Task brief »
Print the listing below exactly.

Available data »
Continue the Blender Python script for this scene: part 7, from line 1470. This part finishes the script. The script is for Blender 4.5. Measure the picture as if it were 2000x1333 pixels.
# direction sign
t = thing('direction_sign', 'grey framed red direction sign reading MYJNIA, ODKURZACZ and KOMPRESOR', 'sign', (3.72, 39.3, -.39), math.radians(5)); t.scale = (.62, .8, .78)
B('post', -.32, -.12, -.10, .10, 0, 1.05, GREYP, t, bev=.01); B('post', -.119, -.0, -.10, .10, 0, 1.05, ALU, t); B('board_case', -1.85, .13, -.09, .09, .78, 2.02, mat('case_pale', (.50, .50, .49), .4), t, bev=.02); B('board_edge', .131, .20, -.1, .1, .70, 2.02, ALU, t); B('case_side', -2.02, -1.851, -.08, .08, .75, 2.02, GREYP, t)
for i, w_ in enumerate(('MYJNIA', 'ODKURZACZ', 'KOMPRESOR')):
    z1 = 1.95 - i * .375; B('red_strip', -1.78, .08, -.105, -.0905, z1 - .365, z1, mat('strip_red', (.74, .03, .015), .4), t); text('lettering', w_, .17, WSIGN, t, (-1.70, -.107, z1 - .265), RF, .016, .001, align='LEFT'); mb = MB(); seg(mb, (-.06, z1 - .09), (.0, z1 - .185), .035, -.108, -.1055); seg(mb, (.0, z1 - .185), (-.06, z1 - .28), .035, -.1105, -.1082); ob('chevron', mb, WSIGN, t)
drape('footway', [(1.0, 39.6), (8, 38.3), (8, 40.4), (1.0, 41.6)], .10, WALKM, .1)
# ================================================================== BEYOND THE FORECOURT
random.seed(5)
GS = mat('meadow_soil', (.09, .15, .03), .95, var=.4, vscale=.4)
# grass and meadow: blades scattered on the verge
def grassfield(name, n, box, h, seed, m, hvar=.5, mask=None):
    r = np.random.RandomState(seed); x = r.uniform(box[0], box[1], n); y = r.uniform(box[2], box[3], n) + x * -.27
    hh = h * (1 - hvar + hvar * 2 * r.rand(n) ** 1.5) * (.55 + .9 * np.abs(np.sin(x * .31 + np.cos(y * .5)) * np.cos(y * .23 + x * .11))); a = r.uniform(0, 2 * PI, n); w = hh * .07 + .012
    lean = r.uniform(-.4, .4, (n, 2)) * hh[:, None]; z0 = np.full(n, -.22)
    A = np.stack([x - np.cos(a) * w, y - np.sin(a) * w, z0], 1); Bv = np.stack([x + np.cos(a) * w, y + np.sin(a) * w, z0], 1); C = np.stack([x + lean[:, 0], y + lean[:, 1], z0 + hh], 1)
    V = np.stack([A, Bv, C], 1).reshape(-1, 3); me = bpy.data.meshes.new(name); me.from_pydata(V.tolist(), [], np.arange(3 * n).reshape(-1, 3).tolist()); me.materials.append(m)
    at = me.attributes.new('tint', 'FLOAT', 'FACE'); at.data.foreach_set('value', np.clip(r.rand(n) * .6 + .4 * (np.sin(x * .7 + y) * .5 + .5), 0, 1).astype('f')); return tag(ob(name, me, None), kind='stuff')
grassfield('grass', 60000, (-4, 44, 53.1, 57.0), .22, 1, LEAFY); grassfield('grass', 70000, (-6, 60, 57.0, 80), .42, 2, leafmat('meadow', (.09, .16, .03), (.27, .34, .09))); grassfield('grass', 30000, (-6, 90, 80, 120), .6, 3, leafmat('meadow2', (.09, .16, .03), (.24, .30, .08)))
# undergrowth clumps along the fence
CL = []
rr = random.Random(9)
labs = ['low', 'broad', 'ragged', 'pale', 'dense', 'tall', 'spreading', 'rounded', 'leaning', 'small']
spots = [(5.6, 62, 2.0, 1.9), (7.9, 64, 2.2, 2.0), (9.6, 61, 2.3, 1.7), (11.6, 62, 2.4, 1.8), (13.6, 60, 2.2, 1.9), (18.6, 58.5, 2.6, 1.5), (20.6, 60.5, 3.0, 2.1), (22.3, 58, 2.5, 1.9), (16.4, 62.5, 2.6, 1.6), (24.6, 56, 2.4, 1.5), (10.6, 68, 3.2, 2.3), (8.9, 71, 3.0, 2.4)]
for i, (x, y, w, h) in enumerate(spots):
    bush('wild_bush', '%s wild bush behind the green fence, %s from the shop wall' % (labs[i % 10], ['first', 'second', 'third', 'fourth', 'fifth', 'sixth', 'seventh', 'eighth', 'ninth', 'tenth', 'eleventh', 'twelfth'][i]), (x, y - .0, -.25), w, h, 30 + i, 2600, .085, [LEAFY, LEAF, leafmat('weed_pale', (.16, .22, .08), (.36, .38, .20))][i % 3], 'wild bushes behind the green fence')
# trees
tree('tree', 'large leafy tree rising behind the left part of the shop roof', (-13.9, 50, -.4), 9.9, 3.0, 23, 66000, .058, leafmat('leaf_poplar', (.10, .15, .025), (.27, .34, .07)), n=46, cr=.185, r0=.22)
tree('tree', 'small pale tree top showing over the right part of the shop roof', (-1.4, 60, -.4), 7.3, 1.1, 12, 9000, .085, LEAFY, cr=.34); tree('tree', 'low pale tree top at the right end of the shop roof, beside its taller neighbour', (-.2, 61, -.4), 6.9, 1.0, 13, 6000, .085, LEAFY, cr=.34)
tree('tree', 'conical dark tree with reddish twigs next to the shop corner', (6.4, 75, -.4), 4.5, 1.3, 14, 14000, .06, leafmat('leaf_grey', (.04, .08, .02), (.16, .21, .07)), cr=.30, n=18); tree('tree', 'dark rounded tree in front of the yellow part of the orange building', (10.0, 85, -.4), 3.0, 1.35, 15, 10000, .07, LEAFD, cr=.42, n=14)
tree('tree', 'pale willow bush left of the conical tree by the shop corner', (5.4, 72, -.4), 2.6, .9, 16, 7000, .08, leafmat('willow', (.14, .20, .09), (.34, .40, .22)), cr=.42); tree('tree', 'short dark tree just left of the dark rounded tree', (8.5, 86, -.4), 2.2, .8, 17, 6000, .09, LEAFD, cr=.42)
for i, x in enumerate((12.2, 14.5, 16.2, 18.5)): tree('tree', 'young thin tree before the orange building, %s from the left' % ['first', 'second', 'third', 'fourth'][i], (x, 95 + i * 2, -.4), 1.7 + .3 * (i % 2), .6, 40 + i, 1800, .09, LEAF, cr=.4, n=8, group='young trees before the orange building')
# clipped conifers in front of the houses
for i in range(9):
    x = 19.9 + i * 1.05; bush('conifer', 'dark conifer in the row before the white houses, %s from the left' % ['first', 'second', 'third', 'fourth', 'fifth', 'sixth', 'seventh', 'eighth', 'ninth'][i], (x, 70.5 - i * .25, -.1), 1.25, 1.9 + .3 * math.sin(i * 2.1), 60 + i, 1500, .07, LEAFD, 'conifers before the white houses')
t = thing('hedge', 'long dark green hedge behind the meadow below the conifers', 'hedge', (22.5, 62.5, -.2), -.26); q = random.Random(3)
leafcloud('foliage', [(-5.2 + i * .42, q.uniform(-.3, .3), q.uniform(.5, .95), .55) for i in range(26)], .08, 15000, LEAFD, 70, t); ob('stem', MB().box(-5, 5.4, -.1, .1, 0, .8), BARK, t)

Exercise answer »
Continue the Blender Python script for this scene: part 7, from line 1470. This part finishes the script. The script is for Blender 4.5. Measure the picture as if it were 2000x1333 pixels.
# direction sign
t = thing('direction_sign', 'grey framed red direction sign reading MYJNIA, ODKURZACZ and KOMPRESOR', 'sign', (3.72, 39.3, -.39), math.radians(5)); t.scale = (.62, .8, .78)
B('post', -.32, -.12, -.10, .10, 0, 1.05, GREYP, t, bev=.01); B('post', -.119, -.0, -.10, .10, 0, 1.05, ALU, t); B('board_case', -1.85, .13, -.09, .09, .78, 2.02, mat('case_pale', (.50, .50, .49), .4), t, bev=.02); B('board_edge', .131, .20, -.1, .1, .70, 2.02, ALU, t); B('case_side', -2.02, -1.851, -.08, .08, .75, 2.02, GREYP, t)
for i, w_ in enumerate(('MYJNIA', 'ODKURZACZ', 'KOMPRESOR')):
    z1 = 1.95 - i * .375; B('red_strip', -1.78, .08, -.105, -.0905, z1 - .365, z1, mat('strip_red', (.74, .03, .015), .4), t); text('lettering', w_, .17, WSIGN, t, (-1.70, -.107, z1 - .265), RF, .016, .001, align='LEFT'); mb = MB(); seg(mb, (-.06, z1 - .09), (.0, z1 - .185), .035, -.108, -.1055); seg(mb, (.0, z1 - .185), (-.06, z1 - .28), .035, -.1105, -.1082); ob('chevron', mb, WSIGN, t)
drape('footway', [(1.0, 39.6), (8, 38.3), (8, 40.4), (1.0, 41.6)], .10, WALKM, .1)
# ================================================================== BEYOND THE FORECOURT
random.seed(5)
GS = mat('meadow_soil', (.09, .15, .03), .95, var=.4, vscale=.4)
# grass and meadow: blades scattered on the verge
def grassfield(name, n, box, h, seed, m, hvar=.5, mask=None):
    r = np.random.RandomState(seed); x = r.uniform(box[0], box[1], n); y = r.uniform(box[2], box[3], n) + x * -.27
    hh = h * (1 - hvar + hvar * 2 * r.rand(n) ** 1.5) * (.55 + .9 * np.abs(np.sin(x * .31 + np.cos(y * .5)) * np.cos(y * .23 + x * .11))); a = r.uniform(0, 2 * PI, n); w = hh * .07 + .012
    lean = r.uniform(-.4, .4, (n, 2)) * hh[:, None]; z0 = np.full(n, -.22)
    A = np.stack([x - np.cos(a) * w, y - np.sin(a) * w, z0], 1); Bv = np.stack([x + np.cos(a) * w, y + np.sin(a) * w, z0], 1); C = np.stack([x + lean[:, 0], y + lean[:, 1], z0 + hh], 1)
    V = np.stack([A, Bv, C], 1).reshape(-1, 3); me = bpy.data.meshes.new(name); me.from_pydata(V.tolist(), [], np.arange(3 * n).reshape(-1, 3).tolist()); me.materials.append(m)
    at = me.attributes.new('tint', 'FLOAT', 'FACE'); at.data.foreach_set('value', np.clip(r.rand(n) * .6 + .4 * (np.sin(x * .7 + y) * .5 + .5), 0, 1).astype('f')); return tag(ob(name, me, None), kind='stuff')
grassfield('grass', 60000, (-4, 44, 53.1, 57.0), .22, 1, LEAFY); grassfield('grass', 70000, (-6, 60, 57.0, 80), .42, 2, leafmat('meadow', (.09, .16, .03), (.27, .34, .09))); grassfield('grass', 30000, (-6, 90, 80, 120), .6, 3, leafmat('meadow2', (.09, .16, .03), (.24, .30, .08)))
# undergrowth clumps along the fence
CL = []
rr = random.Random(9)
labs = ['low', 'broad', 'ragged', 'pale', 'dense', 'tall', 'spreading', 'rounded', 'leaning', 'small']
spots = [(5.6, 62, 2.0, 1.9), (7.9, 64, 2.2, 2.0), (9.6, 61, 2.3, 1.7), (11.6, 62, 2.4, 1.8), (13.6, 60, 2.2, 1.9), (18.6, 58.5, 2.6, 1.5), (20.6, 60.5, 3.0, 2.1), (22.3, 58, 2.5, 1.9), (16.4, 62.5, 2.6, 1.6), (24.6, 56, 2.4, 1.5), (10.6, 68, 3.2, 2.3), (8.9, 71, 3.0, 2.4)]
for i, (x, y, w, h) in enumerate(spots):
    bush('wild_bush', '%s wild bush behind the green fence, %s from the shop wall' % (labs[i % 10], ['first', 'second', 'third', 'fourth', 'fifth', 'sixth', 'seventh', 'eighth', 'ninth', 'tenth', 'eleventh', 'twelfth'][i]), (x, y - .0, -.25), w, h, 30 + i, 2600, .085, [LEAFY, LEAF, leafmat('weed_pale', (.16, .22, .08), (.36, .38, .20))][i % 3], 'wild bushes behind the green fence')
# trees
tree('tree', 'large leafy tree rising behind the left part of the shop roof', (-13.9, 50, -.4), 9.9, 3.0, 23, 66000, .058, leafmat('leaf_poplar', (.10, .15, .025), (.27, .34, .07)), n=46, cr=.185, r0=.22)
tree('tree', 'small pale tree top showing over the right part of the shop roof', (-1.4, 60, -.4), 7.3, 1.1, 12, 9000, .085, LEAFY, cr=.34); tree('tree', 'low pale tree top at the right end of the shop roof, beside its taller neighbour', (-.2, 61, -.4), 6.9, 1.0, 13, 6000, .085, LEAFY, cr=.34)
tree('tree', 'conical dark tree with reddish twigs next to the shop corner', (6.4, 75, -.4), 4.5, 1.3, 14, 14000, .06, leafmat('leaf_grey', (.04, .08, .02), (.16, .21, .07)), cr=.30, n=18); tree('tree', 'dark rounded tree in front of the yellow part of the orange building', (10.0, 85, -.4), 3.0, 1.35, 15, 10000, .07, LEAFD, cr=.42, n=14)
tree('tree', 'pale willow bush left of the conical tree by the shop corner', (5.4, 72, -.4), 2.6, .9, 16, 7000, .08, leafmat('willow', (.14, .20, .09), (.34, .40, .22)), cr=.42); tree('tree', 'short dark tree just left of the dark rounded tree', (8.5, 86, -.4), 2.2, .8, 17, 6000, .09, LEAFD, cr=.42)
for i, x in enumerate((12.2, 14.5, 16.2, 18.5)): tree('tree', 'young thin tree before the orange building, %s from the left' % ['first', 'second', 'third', 'fourth'][i], (x, 95 + i * 2, -.4), 1.7 + .3 * (i % 2), .6, 40 + i, 1800, .09, LEAF, cr=.4, n=8, group='young trees before the orange building')
# clipped conifers in front of the houses
for i in range(9):
    x = 19.9 + i * 1.05; bush('conifer', 'dark conifer in the row before the white houses, %s from the left' % ['first', 'second', 'third', 'fourth', 'fifth', 'sixth', 'seventh', 'eighth', 'ninth'][i], (x, 70.5 - i * .25, -.1), 1.25, 1.9 + .3 * math.sin(i * 2.1), 60 + i, 1500, .07, LEAFD, 'conifers before the white houses')
t = thing('hedge', 'long dark green hedge behind the meadow below the conifers', 'hedge', (22.5, 62.5, -.2), -.26); q = random.Random(3)
leafcloud('foliage', [(-5.2 + i * .42, q.uniform(-.3, .3), q.uniform(.5, .95), .55) for i in range(26)], .08, 15000, LEAFD, 70, t); ob('stem', MB().box(-5, 5.4, -.1, .1, 0, .8), BARK, t)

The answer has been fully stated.